'''
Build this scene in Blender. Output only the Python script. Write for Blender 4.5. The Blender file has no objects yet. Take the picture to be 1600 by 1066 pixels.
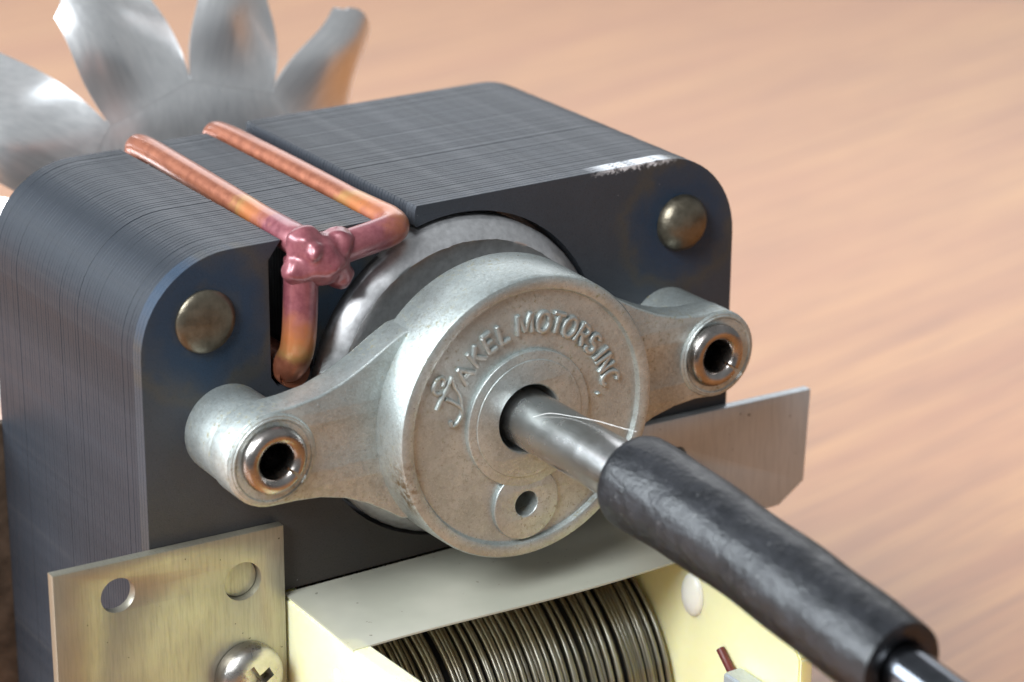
import bpy, bmesh, math, random
from mathutils import Vector, Matrix
random.seed(7)
MM = 0.001
ZT = 73.0                      # shaft axis above the table top, in mm
SC = bpy.context.scene
COL = SC.collection

# ------------------------------------------------------------------ camera
cd = bpy.data.cameras.new('camera'); cam = bpy.data.objects.new('camera', cd); COL.objects.link(cam)
CP = Vector((-155.871, -250.407, 115.874 + ZT)) * MM
FW = Vector((0.511678, 0.782960, -0.353778)); RT = Vector((0.838314, -0.545154, 0.005973)); UP = Vector((0.188187, 0.299634, 0.935310))
m = Matrix.Identity(4)
for i in range(3):
    m[i][0] = RT[i]; m[i][1] = UP[i]; m[i][2] = -FW[i]; m[i][3] = CP[i]
cam.matrix_world = m
cd.sensor_width = 36; cd.lens = 95.56; cd.clip_start = 0.01; cd.clip_end = 50
cd.dof.use_dof = True; cd.dof.aperture_fstop = 27.0
cd.dof.focus_distance = (Vector((-4, -9, ZT)) * MM - CP).dot(FW)
SC.camera = cam

# ------------------------------------------------------------------ world and lamps
w = bpy.data.worlds.new('World'); SC.world = w; w.use_nodes = True
w.node_tree.nodes['Background'].inputs[0].default_value = (0.93, 0.97, 1.0, 1)
w.node_tree.nodes['Background'].inputs[1].default_value = 0.27
def area(name, loc, target, sx, sy, power, col):
    l = bpy.data.lights.new(name, 'AREA'); l.shape = 'RECTANGLE'; l.size = sx; l.size_y = sy; l.energy = power; l.color = col
    o = bpy.data.objects.new(name, l); COL.objects.link(o); o.location = loc
    o.rotation_euler = (Vector(target) - Vector(loc)).to_track_quat('-Z', 'Y').to_euler()
    return o
area('window_light', (-1.40, 0.62, 0.78), (0, 0, 0.06), 1.3, 0.8, 48, (0.86, 0.94, 1.0))
area('far_window_light', (1.00, 1.75, 0.95), (0, 0, 0.06), 1.9, 0.9, 14, (0.95, 0.97, 1.0))
area('front_window_light', (-0.95, -0.42, 0.95), (0, 0, 0.06), 0.55, 0.55, 26, (0.93, 0.97, 1.0))
SC.view_settings.view_transform = 'Standard'; SC.view_settings.look = 'None'
SC.view_settings.exposure = 0.10; SC.view_settings.gamma = 1.0; SC.view_settings.use_curve_mapping = False

# ------------------------------------------------------------------ material helpers
class NT:
    def __init__(s, name):
        s.m = bpy.data.materials.new(name); s.m.use_nodes = True; s.t = s.m.node_tree
        s.b = s.t.nodes['Principled BSDF']; s.out = s.t.nodes['Material Output']
        tc = s.t.nodes.new('ShaderNodeTexCoord'); mp = s.t.nodes.new('ShaderNodeMapping')
        mp.inputs['Scale'].default_value = (1000, 1000, 1000)
        s.t.links.new(tc.outputs['Object'], mp.inputs['Vector']); s.co = mp.outputs[0]      # coordinates in mm
    def n(s, kind, **kw):
        x = s.t.nodes.new(kind)
        for k, v in kw.items(): setattr(x, k, v)
        return x
    def put(s, sock, v):
        if hasattr(v, 'links'): s.t.links.new(v, sock)
        else: sock.default_value = v
    def noise(s, scale, detail=4, rough=.55, stretch=None, dist=0):
        co = s.co
        if stretch:
            mp = s.n('ShaderNodeMapping'); mp.inputs['Scale'].default_value = stretch; s.t.links.new(co, mp.inputs[0]); co = mp.outputs[0]
        x = s.n('ShaderNodeTexNoise'); s.t.links.new(co, x.inputs['Vector'])
        x.inputs['Scale'].default_value = scale; x.inputs['Detail'].default_value = detail; x.inputs['Roughness'].default_value = rough
        x.inputs['Distortion'].default_value = dist
        return x.outputs['Fac']
    def ramp(s, fac, a, b, ca=0.0, cb=1.0):
        x = s.n('ShaderNodeMapRange'); x.clamp = True
        s.put(x.inputs['Value'], fac); x.inputs['From Min'].default_value = a; x.inputs['From Max'].default_value = b
        x.inputs['To Min'].default_value = ca; x.inputs['To Max'].default_value = cb
        return x.outputs[0]
    def math(s, op, a, b=None):
        x = s.n('ShaderNodeMath', operation=op); s.put(x.inputs[0], a)
        if b is not None: s.put(x.inputs[1], b)
        return x.outputs[0]
    def mix(s, fac, a, b):
        x = s.n('ShaderNodeMix', data_type='RGBA'); s.put(x.inputs[0], fac)
        s.put(x.inputs[6], a if hasattr(a, 'links') else (*a, 1)); s.put(x.inputs[7], b if hasattr(b, 'links') else (*b, 1))
        return x.outputs[2]
    def dist(s, p, mask=(1, 1, 1)):
        mp = s.n('ShaderNodeVectorMath', operation='SUBTRACT'); s.t.links.new(s.co, mp.inputs[0]); mp.inputs[1].default_value = p
        mu = s.n('ShaderNodeVectorMath', operation='MULTIPLY'); s.t.links.new(mp.outputs[0], mu.inputs[0]); mu.inputs[1].default_value = mask
        ln = s.n('ShaderNodeVectorMath', operation='LENGTH'); s.t.links.new(mu.outputs[0], ln.inputs[0])
        return ln.outputs['Value']
    def xyz(s):
        x = s.n('ShaderNodeSeparateXYZ'); s.t.links.new(s.co, x.inputs[0]); return x.outputs
    def bump(s, h, strength, dist_mm):
        x = s.n('ShaderNodeBump'); x.inputs['Strength'].default_value = strength; x.inputs['Distance'].default_value = dist_mm * MM
        s.put(x.inputs['Height'], h); s.t.links.new(x.outputs[0], s.b.inputs['Normal']); return x
    def set(s, **kw):
        for k, v in kw.items():
            sock = s.b.inputs[k.replace('_', ' ')]
            if isinstance(v, tuple) and len(v) == 3: v = (*v, 1)
            s.put(sock, v)
        return s
M = {}
def mat_zinc(name='die_cast_zinc'):
    t = NT(name)
    big = t.noise(.14, 5, .6); mid = t.noise(1.1, 6, .7); fine = t.noise(9, 3, .6); vf = t.noise(3.2, 5, .7)
    c = t.mix(t.ramp(big, .38, .62), (.36, .40, .395), (.50, .55, .54))
    c = t.mix(t.ramp(mid, .47, .64, 0, .55), c, (.30, .315, .295))
    c = t.mix(t.ramp(vf, .51, .64, 0, .5), c, (.68, .73, .725))
    c = t.mix(t.ramp(t.noise(2.3, 5, .7), .55, .66, 0, .5), c, (.24, .24, .21))
    spots = t.math('MULTIPLY', t.ramp(t.noise(1.6, 6, .75), .54, .62), t.ramp(t.noise(.13, 2), .43, .60))
    c = t.mix(t.math('MULTIPLY', spots, .8), c, (.18, .15, .055))
    specks = t.ramp(t.noise(3.1, 3, .6), .70, .74)
    c = t.mix(t.math('MULTIPLY', specks, .75), c, (.06, .05, .03))
    d = t.dist((-15.9, -14.6, -6.2), (1, 1, .42))
    g = t.math('MULTIPLY', t.ramp(d, 2.6, .8), t.ramp(t.noise(1.0, 4, .7), .42, .58))
    c = t.mix(t.math('MULTIPLY', g, .85), c, (.15, .085, .012))
    t.set(Base_Color=c, Metallic=t.ramp(spots, 0, 1, .66, .1), Roughness=t.ramp(vf, .35, .65, .42, .26))
    h = t.math('ADD', t.math('MULTIPLY', fine, .35), t.math('ADD', t.math('MULTIPLY', mid, .5), t.math('MULTIPLY', vf, .4)))
    t.bump(h, .6, .15); return t.m
M['zinc'] = mat_zinc()
def mat_steel_oxide(name, front):
    t = NT(name)
    big = t.noise(.12, 4); fine = t.noise(5, 4, .7); mid = t.noise(.8, 5, .65)
    c = t.mix(t.ramp(big, .35, .65), (.018, .023, .031), (.029, .035, .046))
    c = t.mix(t.ramp(mid, .55, .8, 0, .5), c, (.062, .058, .054))
    x, y, z = t.xyz()
    if front:
        c = t.mix(.45, c, (.066, .074, .088))
        c = t.mix(t.ramp(t.math('ADD', z, t.math('MULTIPLY', big, 14)), 6, -14, 0, .75), c, (.052, .042, .032))
        for (px, pz, r0) in ((-32.2, 13.1, 6.0), (32.0, 13.2, 5.5), (-17.5, 14.5, 3.4)):
            d = t.math('ADD', t.dist((px, 0, pz), (1, 0, 1)), t.math('MULTIPLY', t.math('SUBTRACT', t.noise(.3, 3), .5), 5.5))
            c = t.mix(t.math('MULTIPLY', t.ramp(d, r0 + 2.8, r0 - .6), t.ramp(d, r0 - 3.2, r0 - 1.6)), c, (.020, .040, .072))
            ring = t.math('MULTIPLY', t.ramp(d, r0 + 4.4, r0 + 3.0), t.ramp(d, r0 + 1.4, r0 + 2.6))
            c = t.mix(t.math('MULTIPLY', ring, .3), c, (.085, .068, .036))
        # bare metal worn through on the top edge near the right corner
        wob = t.math('MULTIPLY', t.math('SUBTRACT', t.noise(2.2, 6, .8), .5), 2.8)
        zz = t.math('ADD', z, wob)
        a = t.math('MULTIPLY', t.ramp(zz, 21.0, 21.3), t.math('MULTIPLY', t.math('MULTIPLY', t.ramp(x, 18.5, 22), t.ramp(x, 31.5, 28.5)), t.ramp(t.noise(1.3, 6, .75, (.5, 1, 1)), .40, .50)))
        b_ = t.math('MULTIPLY', t.ramp(zz, 21.9, 22.2), t.math('MULTIPLY', t.ramp(x, -3, 1), .5))
        wear = t.math('MAXIMUM', a, b_)
        c = t.mix(wear, c, (.78, .80, .84))
    sp = t.ramp(t.noise(.85, 2, .4), .755, .765)
    c = t.mix(t.math('MULTIPLY', sp, .6), c, (.34, .35, .36))
    c = t.mix(t.ramp(t.noise(6, 3, .7), .58, .72, 0, .45), c, (.075, .08, .09))
    c = t.mix(t.ramp(t.noise(4, 3, .7), .55, .7, 0, .6), c, (.014, .015, .018))
    t.set(Base_Color=c, Metallic=0.2, Roughness=t.ramp(mid, .3, .7, .40, .52))
    t.b.inputs['Specular IOR Level'].default_value = .42
    t.bump(t.math('ADD', fine, mid), .45 if front else .22, .12); return t.m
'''
### Task requirements
Give again exactly the lines running from the beginning of the material above through the line that contains "SC.camera = cam", and leave out every picture.

### Exercise response
Build this scene in Blender. Output only the Python script. Write for Blender 4.5. The Blender file has no objects yet. Take the picture to be 1600 by 1066 pixels.
import bpy, bmesh, math, random
from mathutils import Vector, Matrix
random.seed(7)
MM = 0.001
ZT = 73.0                      # shaft axis above the table top, in mm
SC = bpy.context.scene
COL = SC.collection

# ------------------------------------------------------------------ camera
cd = bpy.data.cameras.new('camera'); cam = bpy.data.objects.new('camera', cd); COL.objects.link(cam)
CP = Vector((-155.871, -250.407, 115.874 + ZT)) * MM
FW = Vector((0.511678, 0.782960, -0.353778)); RT = Vector((0.838314, -0.545154, 0.005973)); UP = Vector((0.188187, 0.299634, 0.935310))
m = Matrix.Identity(4)
for i in range(3):
    m[i][0] = RT[i]; m[i][1] = UP[i]; m[i][2] = -FW[i]; m[i][3] = CP[i]
cam.matrix_world = m
cd.sensor_width = 36; cd.lens = 95.56; cd.clip_start = 0.01; cd.clip_end = 50
cd.dof.use_dof = True; cd.dof.aperture_fstop = 27.0
cd.dof.focus_distance = (Vector((-4, -9, ZT)) * MM - CP).dot(FW)
SC.camera = cam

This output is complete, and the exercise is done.